Architecture Year End Show Competition Winners Announced
2023-12-15 • Sam Fox School
The Sam Fox School’s College of Architecture and Graduate School of Architecture & Urban Design have announced the winners of the proposal competition for the annual Year End Show, YES24. Winners were chosen by a committee chaired by Visiting Assistant Professor Matthew Allen. The competition offers students the experience of designing and curating an exhibition from its earliest stages, to hands-on installation, to celebrating the opening.
Box-Within-a-Box
Cody Heller, MArch ’24, won the graduate competition with his intriguing box-within-a-box exhibition design. Heller wrote that this is “often used within curatorial practice for being synonymous with isolated conditions of intense contemplation or curation.” His proposal alters Steinberg Gallery from its usual warmly lit state to a darkened, glowing box, which he described as lab-like and similar to an incubator: “a machine providing space for brewing this next generation of architectural ideas and discourse.”

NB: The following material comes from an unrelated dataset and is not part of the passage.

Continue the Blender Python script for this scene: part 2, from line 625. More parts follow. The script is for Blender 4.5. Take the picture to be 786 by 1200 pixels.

The works included in the exhibition will include a wide variety of projects created throughout the degree programs. “The individual work is given its own defined space for independent celebration while keeping it in dialogue within the greater body of work. Glowing podiums of design artifacts are carefully positioned in the center of three spatial bays and become a kind of melting pot of curiosities where broader comparisons and relationships can be discovered,” Heller wrote.
Projected Folds
Jiahe Jin, BS ’25; Nuo Xu, BS ’26; and Yiwei Shi, BS ’26 won the undergraduate competition for their “Projected Folds” proposal. Their inspiration began with the idea of unfolding the side of a cube. From there, the cube became a basic unit that could be unfolded and arranged in different ways, then placed in the gallery to create a field of objects.
“Each unfolded square unit went through the operation of axonometric projection, and its form was put together with its orthogonal originals,” they wrote, resulting in a description of “a dimension that could not be perceived by our human eyes.” The team further explained how they find the axonometric dimension to be essential for architecture, as it allows for a completely abstract description of an object.
“Projected Folds” emphasizes variations created from the smallest unit, in turn showcasing each student’s unique work. “We wonder if the proposal could serve as an inquiry to our fellow architecture peers,” the team wrote. “How do we position ourselves in facing our physical reality and the theoretical, metaphorical, and abstract space?” They also remarked on the sense of collective achievement that mounting the exhibition would bring to the class.
YES24, the annual year-end exhibition of student work in architecture, landscape architecture, and urban design programs, will open in May 2024 at WashU’s Sam Fox School. More details are forthcoming.